**Problem to solve**
Copy the first line of the material below and every later line through the line containing "from mathutils.bvhtree import BVHTree", without any other output.

**Source excerpt**
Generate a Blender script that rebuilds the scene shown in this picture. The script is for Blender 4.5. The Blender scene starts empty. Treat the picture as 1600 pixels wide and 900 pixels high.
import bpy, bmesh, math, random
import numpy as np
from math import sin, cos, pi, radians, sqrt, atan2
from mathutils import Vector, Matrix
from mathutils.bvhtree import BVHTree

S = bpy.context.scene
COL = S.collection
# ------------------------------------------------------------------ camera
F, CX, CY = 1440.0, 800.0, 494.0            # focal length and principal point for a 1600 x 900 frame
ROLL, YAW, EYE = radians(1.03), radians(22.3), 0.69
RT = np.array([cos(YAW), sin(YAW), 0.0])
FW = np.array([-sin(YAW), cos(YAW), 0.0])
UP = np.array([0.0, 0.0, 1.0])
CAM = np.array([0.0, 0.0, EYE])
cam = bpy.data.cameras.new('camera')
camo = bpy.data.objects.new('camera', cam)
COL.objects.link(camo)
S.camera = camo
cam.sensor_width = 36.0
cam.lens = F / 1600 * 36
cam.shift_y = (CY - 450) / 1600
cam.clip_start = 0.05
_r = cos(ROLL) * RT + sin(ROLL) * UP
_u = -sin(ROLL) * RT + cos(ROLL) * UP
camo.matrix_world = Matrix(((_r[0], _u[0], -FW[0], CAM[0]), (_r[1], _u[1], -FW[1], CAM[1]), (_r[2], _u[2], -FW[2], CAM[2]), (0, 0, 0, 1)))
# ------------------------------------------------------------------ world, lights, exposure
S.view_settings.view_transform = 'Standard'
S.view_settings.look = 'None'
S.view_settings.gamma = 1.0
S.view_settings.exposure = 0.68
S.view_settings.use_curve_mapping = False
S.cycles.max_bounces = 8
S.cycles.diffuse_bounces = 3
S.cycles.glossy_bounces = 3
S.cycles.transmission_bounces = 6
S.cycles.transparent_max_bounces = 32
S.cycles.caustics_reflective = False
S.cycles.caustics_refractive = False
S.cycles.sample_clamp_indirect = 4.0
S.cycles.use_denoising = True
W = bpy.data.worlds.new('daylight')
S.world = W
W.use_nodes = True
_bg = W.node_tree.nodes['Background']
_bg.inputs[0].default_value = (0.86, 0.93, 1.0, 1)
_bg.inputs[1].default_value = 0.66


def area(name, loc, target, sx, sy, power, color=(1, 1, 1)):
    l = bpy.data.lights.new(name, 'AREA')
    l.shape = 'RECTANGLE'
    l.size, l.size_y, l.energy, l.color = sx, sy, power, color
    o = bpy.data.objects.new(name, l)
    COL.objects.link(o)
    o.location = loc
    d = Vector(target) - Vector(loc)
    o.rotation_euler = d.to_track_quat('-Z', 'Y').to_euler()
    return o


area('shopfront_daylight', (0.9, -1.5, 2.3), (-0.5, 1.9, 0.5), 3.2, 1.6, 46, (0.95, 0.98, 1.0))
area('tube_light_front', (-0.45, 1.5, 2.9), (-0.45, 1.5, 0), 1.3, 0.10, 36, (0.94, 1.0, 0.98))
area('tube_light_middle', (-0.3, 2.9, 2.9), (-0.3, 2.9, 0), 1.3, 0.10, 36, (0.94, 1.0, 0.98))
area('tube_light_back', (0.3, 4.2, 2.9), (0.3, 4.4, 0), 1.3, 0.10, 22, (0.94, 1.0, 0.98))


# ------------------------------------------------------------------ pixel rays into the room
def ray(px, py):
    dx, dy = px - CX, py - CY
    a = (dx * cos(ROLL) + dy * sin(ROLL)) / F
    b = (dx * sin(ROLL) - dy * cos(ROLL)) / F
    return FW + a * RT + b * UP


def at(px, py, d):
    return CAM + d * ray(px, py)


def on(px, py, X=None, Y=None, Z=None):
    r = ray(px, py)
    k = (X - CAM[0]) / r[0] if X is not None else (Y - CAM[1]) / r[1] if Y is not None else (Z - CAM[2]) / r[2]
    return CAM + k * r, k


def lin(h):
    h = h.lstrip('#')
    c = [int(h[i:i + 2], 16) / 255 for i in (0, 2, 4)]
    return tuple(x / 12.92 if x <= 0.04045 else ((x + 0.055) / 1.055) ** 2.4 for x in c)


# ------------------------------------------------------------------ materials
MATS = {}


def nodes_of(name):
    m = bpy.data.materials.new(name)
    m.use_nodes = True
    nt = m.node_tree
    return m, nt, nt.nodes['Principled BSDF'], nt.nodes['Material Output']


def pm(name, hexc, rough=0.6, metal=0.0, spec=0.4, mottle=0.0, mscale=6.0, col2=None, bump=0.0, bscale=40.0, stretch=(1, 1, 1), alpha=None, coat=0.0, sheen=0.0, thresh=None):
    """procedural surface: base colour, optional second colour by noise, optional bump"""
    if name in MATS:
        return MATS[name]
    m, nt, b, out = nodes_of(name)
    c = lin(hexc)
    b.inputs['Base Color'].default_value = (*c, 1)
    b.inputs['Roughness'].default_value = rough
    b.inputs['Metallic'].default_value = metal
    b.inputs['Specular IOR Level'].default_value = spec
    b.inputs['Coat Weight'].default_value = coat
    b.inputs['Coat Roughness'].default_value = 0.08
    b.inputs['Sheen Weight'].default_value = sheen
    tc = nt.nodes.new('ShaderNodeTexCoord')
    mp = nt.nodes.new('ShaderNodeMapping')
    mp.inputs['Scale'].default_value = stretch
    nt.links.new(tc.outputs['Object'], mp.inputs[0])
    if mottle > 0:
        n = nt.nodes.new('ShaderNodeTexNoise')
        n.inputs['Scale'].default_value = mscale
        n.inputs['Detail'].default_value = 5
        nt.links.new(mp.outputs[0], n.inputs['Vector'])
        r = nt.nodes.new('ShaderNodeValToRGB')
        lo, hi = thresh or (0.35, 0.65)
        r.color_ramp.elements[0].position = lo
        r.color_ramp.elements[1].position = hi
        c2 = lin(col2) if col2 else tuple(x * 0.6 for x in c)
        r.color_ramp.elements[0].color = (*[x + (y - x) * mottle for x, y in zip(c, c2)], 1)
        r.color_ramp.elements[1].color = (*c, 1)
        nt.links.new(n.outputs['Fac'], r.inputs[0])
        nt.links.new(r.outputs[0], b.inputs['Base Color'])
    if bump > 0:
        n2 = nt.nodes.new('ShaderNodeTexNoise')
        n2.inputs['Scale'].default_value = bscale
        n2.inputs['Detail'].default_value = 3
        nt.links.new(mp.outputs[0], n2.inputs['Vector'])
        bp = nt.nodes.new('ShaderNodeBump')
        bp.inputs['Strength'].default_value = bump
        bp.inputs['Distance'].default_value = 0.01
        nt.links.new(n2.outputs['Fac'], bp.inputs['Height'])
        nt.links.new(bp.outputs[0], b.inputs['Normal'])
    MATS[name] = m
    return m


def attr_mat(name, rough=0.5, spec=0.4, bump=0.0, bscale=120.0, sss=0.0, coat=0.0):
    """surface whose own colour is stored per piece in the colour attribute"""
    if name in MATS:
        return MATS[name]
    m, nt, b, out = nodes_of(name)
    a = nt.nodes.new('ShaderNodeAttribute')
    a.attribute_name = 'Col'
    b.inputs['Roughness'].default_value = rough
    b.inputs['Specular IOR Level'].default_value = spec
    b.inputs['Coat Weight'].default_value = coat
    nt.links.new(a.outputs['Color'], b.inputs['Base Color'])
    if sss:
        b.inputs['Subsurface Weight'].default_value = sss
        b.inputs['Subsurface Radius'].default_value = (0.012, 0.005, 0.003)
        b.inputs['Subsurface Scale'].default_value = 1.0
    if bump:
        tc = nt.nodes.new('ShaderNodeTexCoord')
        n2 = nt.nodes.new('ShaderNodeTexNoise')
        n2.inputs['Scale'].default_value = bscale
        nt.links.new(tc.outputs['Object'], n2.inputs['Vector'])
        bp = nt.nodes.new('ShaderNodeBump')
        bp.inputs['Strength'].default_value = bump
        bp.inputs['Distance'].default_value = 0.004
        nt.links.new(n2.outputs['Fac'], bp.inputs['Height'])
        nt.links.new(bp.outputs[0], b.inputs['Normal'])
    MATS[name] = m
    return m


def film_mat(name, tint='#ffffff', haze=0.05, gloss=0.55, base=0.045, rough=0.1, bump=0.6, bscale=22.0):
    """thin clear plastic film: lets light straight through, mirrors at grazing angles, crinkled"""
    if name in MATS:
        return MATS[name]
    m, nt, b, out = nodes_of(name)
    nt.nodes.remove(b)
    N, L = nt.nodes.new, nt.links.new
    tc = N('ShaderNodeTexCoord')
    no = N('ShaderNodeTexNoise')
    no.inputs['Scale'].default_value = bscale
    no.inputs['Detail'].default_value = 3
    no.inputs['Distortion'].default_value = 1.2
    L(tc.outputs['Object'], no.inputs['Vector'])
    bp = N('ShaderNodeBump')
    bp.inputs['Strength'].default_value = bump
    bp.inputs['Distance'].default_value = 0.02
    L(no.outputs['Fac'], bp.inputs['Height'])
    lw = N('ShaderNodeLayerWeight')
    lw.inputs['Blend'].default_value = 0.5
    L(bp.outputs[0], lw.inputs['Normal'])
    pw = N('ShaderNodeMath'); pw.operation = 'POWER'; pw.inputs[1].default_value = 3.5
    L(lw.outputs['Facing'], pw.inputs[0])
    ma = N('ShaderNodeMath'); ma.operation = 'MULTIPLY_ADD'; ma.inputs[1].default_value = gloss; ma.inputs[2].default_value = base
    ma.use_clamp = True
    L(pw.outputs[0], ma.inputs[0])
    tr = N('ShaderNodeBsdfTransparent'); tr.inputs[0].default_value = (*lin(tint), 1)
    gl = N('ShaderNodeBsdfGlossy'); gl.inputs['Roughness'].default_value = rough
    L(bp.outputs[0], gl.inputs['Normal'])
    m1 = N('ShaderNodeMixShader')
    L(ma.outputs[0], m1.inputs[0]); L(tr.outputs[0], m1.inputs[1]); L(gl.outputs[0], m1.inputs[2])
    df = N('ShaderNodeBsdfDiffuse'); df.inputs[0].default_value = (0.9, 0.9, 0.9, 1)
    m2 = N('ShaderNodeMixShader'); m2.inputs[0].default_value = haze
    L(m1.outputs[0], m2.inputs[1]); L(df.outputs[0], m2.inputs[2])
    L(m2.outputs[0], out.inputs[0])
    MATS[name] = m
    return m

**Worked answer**
Generate a Blender script that rebuilds the scene shown in this picture. The script is for Blender 4.5. The Blender scene starts empty. Treat the picture as 1600 pixels wide and 900 pixels high.
import bpy, bmesh, math, random
import numpy as np
from math import sin, cos, pi, radians, sqrt, atan2
from mathutils import Vector, Matrix
from mathutils.bvhtree import BVHTree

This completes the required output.